There are nuances to this stuff within at-bats. Skubal was asked about being fearless and throwing challenge fastballs in hitter-friendly counts.
“Just because you are in a hitter’s count doesn’t mean they’re thinking a heater is coming,” he said. “I’ve probably earned the right to throw some 2-0 fastballs because the at-bat prior I might’ve thrown a 2-0 changeup.
“That’s just stuff that goes on in the game. If I just went out there and did the same thing every game, I’d start to feel like a robot. That stuff is the human element in the game and that’s what makes it fun.”
There is a zone pitchers all strive to get to. Skubal has been there many times. Reese Olson got into one Wednesday.

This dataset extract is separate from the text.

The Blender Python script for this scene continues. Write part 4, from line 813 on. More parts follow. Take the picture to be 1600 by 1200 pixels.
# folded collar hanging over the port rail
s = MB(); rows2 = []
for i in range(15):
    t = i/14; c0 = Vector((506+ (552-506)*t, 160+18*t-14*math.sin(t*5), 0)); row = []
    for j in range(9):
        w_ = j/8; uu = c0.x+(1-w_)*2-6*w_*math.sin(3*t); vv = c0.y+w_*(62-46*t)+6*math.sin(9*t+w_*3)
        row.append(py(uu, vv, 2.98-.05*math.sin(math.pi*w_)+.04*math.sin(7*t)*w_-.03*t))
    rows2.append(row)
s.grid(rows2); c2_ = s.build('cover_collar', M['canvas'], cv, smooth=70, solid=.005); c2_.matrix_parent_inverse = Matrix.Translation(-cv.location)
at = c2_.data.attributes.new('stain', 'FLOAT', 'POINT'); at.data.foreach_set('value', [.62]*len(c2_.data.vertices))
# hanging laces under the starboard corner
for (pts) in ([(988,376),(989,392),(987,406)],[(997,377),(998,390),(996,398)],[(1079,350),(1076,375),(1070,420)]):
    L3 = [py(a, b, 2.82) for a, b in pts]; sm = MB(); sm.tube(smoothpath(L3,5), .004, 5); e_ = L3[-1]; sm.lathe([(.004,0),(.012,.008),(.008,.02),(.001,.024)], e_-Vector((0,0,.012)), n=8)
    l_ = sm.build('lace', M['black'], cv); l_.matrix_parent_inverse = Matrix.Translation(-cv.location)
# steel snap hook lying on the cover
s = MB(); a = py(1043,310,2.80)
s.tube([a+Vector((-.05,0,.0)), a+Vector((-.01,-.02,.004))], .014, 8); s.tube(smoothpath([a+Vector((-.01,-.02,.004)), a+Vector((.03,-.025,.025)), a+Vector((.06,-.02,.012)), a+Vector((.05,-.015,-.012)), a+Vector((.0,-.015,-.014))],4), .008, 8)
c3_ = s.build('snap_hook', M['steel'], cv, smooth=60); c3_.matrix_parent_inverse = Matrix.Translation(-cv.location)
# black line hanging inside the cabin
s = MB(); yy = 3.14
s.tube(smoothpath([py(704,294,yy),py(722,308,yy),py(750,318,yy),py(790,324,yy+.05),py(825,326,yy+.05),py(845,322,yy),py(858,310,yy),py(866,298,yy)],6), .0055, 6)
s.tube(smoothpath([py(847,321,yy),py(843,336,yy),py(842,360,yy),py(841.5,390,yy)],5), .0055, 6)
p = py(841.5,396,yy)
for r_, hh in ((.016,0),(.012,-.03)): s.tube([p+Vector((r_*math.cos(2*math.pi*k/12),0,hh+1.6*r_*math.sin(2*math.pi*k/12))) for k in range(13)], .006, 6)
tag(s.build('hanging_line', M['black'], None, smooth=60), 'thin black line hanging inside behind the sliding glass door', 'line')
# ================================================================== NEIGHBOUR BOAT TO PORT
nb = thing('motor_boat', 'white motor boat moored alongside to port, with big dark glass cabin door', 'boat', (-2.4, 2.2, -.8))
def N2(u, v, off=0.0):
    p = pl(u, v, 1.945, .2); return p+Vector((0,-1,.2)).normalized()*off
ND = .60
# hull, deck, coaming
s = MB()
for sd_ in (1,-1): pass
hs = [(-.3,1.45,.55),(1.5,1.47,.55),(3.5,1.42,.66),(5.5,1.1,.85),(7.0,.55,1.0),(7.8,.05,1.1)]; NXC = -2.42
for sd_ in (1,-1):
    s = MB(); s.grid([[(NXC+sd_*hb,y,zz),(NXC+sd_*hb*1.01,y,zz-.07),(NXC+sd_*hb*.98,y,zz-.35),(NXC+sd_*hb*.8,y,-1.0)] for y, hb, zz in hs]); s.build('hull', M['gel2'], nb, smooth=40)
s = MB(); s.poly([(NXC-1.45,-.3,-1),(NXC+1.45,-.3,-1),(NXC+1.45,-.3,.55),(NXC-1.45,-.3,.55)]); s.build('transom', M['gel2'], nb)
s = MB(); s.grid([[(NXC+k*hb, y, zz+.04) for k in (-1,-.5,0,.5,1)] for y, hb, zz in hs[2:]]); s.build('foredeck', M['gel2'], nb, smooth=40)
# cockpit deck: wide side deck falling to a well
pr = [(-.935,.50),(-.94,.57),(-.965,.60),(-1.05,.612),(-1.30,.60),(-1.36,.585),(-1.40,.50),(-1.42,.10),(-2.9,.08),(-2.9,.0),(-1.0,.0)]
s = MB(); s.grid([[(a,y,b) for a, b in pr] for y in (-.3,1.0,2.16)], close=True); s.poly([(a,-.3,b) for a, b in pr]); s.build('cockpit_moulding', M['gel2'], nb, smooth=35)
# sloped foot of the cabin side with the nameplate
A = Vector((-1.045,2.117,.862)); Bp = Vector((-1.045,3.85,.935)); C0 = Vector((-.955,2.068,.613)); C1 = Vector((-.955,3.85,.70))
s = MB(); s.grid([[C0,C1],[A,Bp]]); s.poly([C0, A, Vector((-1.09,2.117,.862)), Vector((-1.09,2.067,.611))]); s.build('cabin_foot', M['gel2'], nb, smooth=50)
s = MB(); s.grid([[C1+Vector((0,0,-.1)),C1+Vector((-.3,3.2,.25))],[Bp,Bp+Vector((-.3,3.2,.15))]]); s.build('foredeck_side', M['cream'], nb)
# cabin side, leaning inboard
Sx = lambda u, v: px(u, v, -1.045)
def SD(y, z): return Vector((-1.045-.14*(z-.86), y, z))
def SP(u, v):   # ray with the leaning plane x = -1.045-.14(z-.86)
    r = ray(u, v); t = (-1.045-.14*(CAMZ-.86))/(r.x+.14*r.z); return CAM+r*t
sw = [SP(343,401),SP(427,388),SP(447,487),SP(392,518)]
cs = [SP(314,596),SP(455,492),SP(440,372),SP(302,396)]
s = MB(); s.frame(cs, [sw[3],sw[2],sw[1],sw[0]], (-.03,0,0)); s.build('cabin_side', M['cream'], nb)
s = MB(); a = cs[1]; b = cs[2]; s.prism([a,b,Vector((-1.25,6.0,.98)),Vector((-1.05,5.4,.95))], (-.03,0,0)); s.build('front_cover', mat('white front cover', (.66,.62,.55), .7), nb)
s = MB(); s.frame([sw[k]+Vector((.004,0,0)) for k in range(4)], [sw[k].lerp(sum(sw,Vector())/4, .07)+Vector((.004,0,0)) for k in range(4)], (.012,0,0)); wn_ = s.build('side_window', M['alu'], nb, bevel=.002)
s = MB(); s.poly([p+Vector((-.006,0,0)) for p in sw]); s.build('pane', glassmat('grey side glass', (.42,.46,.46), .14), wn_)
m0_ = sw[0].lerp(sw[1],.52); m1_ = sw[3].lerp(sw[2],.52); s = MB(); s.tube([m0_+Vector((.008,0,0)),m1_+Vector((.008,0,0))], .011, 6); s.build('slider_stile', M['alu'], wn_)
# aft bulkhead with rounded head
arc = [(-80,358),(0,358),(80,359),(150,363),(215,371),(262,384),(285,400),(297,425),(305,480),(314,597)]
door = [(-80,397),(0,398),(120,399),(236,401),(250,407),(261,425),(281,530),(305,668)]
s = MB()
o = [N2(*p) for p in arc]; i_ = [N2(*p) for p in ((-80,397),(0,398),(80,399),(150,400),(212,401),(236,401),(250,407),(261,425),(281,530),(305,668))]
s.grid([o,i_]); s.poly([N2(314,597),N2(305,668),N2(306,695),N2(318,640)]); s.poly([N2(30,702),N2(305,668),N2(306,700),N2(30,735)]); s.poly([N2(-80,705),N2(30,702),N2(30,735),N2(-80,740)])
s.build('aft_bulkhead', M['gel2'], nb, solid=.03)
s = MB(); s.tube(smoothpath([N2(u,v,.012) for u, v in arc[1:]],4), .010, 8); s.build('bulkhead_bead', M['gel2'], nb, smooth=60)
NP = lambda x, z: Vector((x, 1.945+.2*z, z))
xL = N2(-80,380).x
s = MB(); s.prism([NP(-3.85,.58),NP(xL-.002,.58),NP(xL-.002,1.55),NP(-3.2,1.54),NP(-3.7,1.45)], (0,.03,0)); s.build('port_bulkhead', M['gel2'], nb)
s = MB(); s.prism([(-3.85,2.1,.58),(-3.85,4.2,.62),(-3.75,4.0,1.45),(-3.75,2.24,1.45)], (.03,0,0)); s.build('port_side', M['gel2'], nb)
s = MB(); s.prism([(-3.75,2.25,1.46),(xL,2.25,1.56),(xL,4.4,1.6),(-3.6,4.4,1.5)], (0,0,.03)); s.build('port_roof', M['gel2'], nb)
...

It’s the point where the game planning, conviction and execution all come together and you just start imposing your will on hitters.
“I can throw a fastball at 96 mph with 18 inches of carry and two inches of horizontal break and it gets fouled off because I wasn’t bought in,” Skubal said. “I can throw that same heater at 96 and I’m bought in on it and for whatever reason, there is a little more life on it, even though the numbers say it’s the same pitch.
“You can see it. It just comes out and you are going right after guys. It’s overwhelming. When I’m sitting in the dugout watching other guys do it, it’s like, ‘Holy crap.’ It’s so hard to get in that mode.”
Skubal watched Yankees’ lefty Max Fried get in one of those zones against the Tigers when he punched out 11 in seven innings back on April 9.
“That was probably the best I’ve ever watched from a starting pitcher,” Skubal said. “It was unbelievable and it was overwhelming. I was like, we don’t have a chance. At the end of the outing he started ripping 96 and 97 and we’re way late because he’d slowed us down the whole game.
“I’m getting goosebumps right now. That’s pitching.”
Skubal is due for a goosebump outing of his own.